Misset staat op het standpunt dat al deze talen dezelfde rechten hebben en dat zij die rechten behoren te houden. Het communicatieprobleem moet volgens hem worden opgelost door te investeren in uitgebreide en intensieve vertaalopleidingen en een verdere ontwikkeling van de vertaaltechnologie. Misset: "De huidige computer-ondersteunde vertaler maakt, via spraakherkenning en vertaalmachine, plaats voor de vertalerondersteunde computer…… Aan taalkundige raadslieden, en dan op alle ambtelijke niveaus de taak om in de taalruimte de talen, vertalers en vertaaltechno-logie te integreren in de integratie. Een veeltalig Europa is geen noodzakelijk kwaad. Het is een noodzakelijk goed."

Jeroen Jansen is een andere mening toegedaan. In zijn artikel van 3 januari schrijft hij dat "niemand er belang bij heeft dat de talen van alle landen die tot de EU toetreden ook als officiële werktalen worden erkend." Zo'n erkenning zou volgens hem een Babylonische spraakverwarring tot gevolg hebben die de voortgang van de Europese eenwording en besluitvorming in de weg zou staan. Bovendien zou zo iets onbetaalbaar zijn.

Jansen ziet meer in de aanwijzing van een gemeenschappelijke taal, waardoor de communicatie in de EU ten zeerste vergemakkelijkt en kosten bespaard zouden worden. Hij meent dat het Engels het meest geschikt is voor de rol van gemeenschappelijke taal. In zijn betoog missen we evenwel de taalkundige onderbouwing van deze voorkeur.

Naar aanleiding van de stukken van Misset en Jansen geeft vervolgens Maria Martens, CDA-lid van het Europese Parlement, haar mening weer in een artikel met de titel "Eén taal voor de EU ondergraaft de democratie".

Mevrouw Martens wijst op de betekenis van de talen voor de democratie. Zij schrijft: "Openheid en openbaarheid van bestuur zijn belangrijk voor een goed functionerende democratie. Immers, als een overheid wetten maakt en burgers geacht worden die wetten te kennen, moet die burger ook in staat worden gesteld, zoals het in een democratie hoort, om in een voor hem begrijpbare taal het wetgevingsproces te volgen en wetsteksten beschikbaar te hebben. Juist daarom worden documenten in het Europees Parlement in de elf talen vertaald."

Zij vraagt zich ook af of het wel juist is dat politici in de EU zouden moeten worden gekozen op grond van hun beheersing van die ene taal. En waarom zou die taal het Engels moeten zijn, terwijl toch het Duits de taal is die door de meeste burgers in de Europese Unie wordt gesproken?
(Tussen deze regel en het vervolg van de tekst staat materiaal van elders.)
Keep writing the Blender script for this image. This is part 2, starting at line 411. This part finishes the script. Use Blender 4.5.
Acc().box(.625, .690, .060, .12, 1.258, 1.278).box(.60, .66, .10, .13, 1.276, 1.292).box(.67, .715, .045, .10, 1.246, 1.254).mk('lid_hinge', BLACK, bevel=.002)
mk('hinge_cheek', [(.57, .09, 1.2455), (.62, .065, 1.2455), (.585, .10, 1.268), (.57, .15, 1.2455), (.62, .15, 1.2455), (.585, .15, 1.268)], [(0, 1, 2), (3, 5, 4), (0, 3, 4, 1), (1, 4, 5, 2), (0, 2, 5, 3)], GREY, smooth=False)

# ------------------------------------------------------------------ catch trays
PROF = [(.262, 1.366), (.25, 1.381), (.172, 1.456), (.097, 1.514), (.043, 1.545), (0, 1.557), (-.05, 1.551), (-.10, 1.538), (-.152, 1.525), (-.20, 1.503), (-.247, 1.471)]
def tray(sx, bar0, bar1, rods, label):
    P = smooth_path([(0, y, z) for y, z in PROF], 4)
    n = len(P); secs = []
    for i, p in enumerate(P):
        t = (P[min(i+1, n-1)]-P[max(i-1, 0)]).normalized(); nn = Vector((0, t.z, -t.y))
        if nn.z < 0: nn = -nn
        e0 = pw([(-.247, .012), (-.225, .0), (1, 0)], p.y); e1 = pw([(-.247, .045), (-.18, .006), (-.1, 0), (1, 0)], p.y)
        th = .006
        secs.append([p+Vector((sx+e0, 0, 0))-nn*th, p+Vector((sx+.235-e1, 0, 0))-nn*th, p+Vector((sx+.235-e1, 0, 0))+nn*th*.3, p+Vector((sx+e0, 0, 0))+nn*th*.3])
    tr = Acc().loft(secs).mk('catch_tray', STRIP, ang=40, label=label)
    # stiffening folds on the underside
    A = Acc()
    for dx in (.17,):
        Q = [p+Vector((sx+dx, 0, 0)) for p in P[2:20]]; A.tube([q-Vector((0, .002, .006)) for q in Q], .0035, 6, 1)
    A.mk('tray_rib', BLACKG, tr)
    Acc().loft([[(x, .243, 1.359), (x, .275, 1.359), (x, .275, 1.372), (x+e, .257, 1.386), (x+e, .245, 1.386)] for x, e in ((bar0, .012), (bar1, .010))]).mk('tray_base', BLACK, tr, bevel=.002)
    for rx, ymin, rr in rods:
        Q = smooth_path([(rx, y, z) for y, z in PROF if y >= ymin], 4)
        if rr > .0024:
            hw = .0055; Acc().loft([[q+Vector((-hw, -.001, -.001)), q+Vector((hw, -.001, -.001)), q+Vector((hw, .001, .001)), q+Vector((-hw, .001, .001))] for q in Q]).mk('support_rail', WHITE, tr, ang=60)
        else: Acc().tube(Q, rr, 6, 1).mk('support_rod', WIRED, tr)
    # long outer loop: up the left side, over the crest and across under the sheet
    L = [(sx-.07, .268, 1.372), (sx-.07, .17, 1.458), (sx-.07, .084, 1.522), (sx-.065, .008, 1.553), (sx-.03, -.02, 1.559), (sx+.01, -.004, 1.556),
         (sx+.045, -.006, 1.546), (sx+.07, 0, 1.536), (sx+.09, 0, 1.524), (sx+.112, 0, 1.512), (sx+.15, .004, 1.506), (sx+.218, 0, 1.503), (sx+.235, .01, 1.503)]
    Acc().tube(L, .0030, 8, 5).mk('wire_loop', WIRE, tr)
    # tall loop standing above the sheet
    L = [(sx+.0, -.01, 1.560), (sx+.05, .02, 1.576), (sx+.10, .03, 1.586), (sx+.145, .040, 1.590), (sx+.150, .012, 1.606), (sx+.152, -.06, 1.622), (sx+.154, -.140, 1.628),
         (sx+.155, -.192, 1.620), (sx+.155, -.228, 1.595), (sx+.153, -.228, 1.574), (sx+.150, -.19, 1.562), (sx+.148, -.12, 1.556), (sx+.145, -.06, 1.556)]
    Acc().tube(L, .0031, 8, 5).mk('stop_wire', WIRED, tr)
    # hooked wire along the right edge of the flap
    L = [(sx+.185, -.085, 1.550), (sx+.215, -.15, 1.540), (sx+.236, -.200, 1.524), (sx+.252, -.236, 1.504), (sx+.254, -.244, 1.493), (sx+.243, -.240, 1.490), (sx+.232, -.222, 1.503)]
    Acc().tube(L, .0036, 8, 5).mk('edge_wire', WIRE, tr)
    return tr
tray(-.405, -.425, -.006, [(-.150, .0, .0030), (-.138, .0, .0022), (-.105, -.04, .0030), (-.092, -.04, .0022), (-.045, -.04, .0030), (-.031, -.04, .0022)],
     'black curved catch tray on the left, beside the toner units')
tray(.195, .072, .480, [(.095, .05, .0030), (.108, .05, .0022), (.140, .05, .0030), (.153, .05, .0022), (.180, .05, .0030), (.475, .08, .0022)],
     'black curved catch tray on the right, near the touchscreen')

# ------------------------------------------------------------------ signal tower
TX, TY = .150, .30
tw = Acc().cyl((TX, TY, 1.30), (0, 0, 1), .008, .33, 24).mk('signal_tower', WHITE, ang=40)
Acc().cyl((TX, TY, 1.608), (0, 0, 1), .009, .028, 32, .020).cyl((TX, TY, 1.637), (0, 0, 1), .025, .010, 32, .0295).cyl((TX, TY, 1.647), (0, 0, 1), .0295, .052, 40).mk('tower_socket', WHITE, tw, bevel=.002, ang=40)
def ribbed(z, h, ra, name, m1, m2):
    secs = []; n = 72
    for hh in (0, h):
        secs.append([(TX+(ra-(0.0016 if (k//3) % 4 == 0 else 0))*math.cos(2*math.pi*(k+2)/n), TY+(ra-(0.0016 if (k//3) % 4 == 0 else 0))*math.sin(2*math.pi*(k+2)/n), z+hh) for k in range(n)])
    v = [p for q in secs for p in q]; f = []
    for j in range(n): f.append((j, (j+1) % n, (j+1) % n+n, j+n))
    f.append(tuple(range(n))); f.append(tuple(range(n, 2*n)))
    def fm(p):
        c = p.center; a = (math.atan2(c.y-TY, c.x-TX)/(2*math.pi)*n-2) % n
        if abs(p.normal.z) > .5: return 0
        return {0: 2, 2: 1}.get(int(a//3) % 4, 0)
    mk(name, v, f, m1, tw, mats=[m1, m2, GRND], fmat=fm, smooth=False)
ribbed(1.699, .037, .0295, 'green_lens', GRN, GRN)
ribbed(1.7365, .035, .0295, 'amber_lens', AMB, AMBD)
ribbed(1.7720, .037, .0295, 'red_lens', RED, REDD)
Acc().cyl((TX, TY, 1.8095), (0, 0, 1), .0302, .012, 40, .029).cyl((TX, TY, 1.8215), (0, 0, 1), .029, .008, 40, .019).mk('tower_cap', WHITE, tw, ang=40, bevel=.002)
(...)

Mevrouw Martens geeft toe dat het om praktische en financiële redenen misschien wel verstandig is voor het Engels te kiezen. "Maar, schrijft ze, wanneer de principiële mogelijkheid om in de eigen taal te spreken wordt afgeschaft, waarom dan niet gekozen voor Esperanto of Latijn?"

In het "Eindhovens Dagblad" van 13 maart vinden we een boeiend artikel over "Europa op zoek naar zijn taal" van de hand van Hans Rooseboom. Hij eindigt zijn verhaal met de verklaring van zijn voorkeur voor het Latijn dat zoveel eeuwen als internationale taal heeft gefunctioneerd.

Wij, interlinguïsten, zijn van mening dat de veeltaligheid in de Europese Unie zo veel mogelijk moet worden gehandhaafd. Wij zijn echter niet blind voor de geweldige problemen die dit met zich meebrengt. Een gemeenschappelijke taal zou daarom in een aantal gevallen de communicatie kunnen vergemakkelijken. Dan denken we niet aan Esperanto, dat veel te gekunsteld is en veel te ver van de Europese burger af staat. Het Latijn zou een uitstekende keuze zijn, als deze prachtige taal niet zo moeilijk te leren was.

Van het Latijn is echter heel wat overgebleven in de talen van Europa. De "International Auxiliary Language Association" heeft deze erfenis van internationale woorden geregistreerd en aan deze lijst nog vele alom bekende woorden uit andere bronnen toegevoegd. Al deze tienduizenden woorden vormen de woordenschat van Interlingua. Wij menen dat Interlingua als neutrale centrale taal van de Europese Unie een uitstekende rol kan vervullen.